I'm sorry we dont enroll retards. People are conditioned not to laugh at them.
I'm not retarded i am handicapped.
I say po-TAY-to, you say po-TAH-to.
HEY!
Oh I'm sorry retard. I meant "I say po-TAY-to, you say something incoherent, crap your pants, than drool all over your shirt" . Get the fuck out of here Master Blaster!

 

by sandinmycrack
2-19-07
I have good news! your daughters abortion was a complete success!
I dont have a daughter, you aborted her remember? I am here to pick up some birth control.
Well I recommend more abortions afterall you cant spell "Birth control" without "abortion".
Yes you can.
Really? I will be damned!
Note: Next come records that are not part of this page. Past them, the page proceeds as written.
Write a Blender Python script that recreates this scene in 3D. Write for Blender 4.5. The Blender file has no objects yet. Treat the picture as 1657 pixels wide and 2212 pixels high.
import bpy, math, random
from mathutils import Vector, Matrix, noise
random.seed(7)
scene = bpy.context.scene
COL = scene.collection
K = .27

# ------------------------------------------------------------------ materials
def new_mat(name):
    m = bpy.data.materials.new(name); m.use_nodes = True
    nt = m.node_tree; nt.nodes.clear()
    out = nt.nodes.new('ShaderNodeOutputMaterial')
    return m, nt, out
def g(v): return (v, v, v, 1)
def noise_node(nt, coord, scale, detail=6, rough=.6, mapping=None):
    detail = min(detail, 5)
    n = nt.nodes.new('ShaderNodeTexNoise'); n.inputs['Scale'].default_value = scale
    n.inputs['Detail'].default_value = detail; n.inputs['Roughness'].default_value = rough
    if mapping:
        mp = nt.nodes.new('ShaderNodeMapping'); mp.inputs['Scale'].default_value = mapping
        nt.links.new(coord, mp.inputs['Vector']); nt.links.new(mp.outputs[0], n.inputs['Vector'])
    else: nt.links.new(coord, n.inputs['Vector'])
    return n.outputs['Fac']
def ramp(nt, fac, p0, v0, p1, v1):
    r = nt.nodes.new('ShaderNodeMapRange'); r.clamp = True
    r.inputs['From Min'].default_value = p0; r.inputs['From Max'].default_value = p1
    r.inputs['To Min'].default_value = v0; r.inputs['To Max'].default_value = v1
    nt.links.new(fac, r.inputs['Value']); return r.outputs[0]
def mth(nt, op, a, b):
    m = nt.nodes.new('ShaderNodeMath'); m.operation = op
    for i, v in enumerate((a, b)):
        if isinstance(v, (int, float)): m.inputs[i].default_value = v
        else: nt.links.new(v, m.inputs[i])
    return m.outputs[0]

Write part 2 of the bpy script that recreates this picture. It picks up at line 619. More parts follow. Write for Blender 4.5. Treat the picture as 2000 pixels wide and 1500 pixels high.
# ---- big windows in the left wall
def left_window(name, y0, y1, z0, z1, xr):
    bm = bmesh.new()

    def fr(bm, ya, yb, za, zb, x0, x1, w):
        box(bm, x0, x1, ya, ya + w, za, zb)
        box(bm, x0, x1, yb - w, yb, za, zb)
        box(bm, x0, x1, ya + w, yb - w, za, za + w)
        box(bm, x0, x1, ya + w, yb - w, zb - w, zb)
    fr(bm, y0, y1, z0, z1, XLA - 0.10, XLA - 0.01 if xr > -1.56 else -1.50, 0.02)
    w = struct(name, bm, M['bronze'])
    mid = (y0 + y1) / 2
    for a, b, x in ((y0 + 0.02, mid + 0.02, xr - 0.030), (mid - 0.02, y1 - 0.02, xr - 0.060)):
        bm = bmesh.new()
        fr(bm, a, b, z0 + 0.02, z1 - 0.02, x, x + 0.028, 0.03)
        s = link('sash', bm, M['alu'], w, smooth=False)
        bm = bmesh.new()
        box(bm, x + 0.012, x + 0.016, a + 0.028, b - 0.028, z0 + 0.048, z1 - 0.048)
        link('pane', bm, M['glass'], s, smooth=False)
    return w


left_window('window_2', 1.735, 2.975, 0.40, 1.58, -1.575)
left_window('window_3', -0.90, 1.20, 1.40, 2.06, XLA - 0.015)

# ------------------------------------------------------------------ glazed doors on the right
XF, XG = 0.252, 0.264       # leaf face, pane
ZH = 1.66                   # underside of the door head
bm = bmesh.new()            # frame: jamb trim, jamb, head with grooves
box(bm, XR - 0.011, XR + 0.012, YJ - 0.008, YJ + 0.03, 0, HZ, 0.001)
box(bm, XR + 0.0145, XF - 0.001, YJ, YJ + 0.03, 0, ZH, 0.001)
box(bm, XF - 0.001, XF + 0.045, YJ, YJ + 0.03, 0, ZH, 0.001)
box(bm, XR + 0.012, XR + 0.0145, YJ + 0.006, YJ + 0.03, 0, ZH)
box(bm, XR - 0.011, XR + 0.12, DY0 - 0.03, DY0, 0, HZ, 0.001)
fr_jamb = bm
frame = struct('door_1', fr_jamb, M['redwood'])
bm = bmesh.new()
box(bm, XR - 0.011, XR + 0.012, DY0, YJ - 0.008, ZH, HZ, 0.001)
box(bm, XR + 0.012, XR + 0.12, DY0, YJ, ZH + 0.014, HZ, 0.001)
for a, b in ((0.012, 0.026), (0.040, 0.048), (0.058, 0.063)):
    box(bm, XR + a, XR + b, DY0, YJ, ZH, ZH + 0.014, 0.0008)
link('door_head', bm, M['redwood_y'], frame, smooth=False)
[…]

From now on i want you to perform the abortions!
Well the only coat hangers you have here are those plastic ones that are in a fixed position, how the hell am i suppose to work with those? What kind of plunger do you guys keep in the utility closet?

 

by sandinmycrack
2-22-07
Childrens Letters To Jesus..UNDER THE SEA!
Hey jesus! this letter comes from Little Timmy Tonko from Boise Idaho.
Blessed be the one who reads Jesus' mail for him.
I'm sorry, I cant read.
Than how did you know who sent it?
Look, this isnt Mr Rogers Neighborhood and I sure as hell aint Mr. Mcfeely so read your own god damn letter ok?
Ok, throw it in with the rest of the unread childrens letters... Man I wish i could scratch my ass.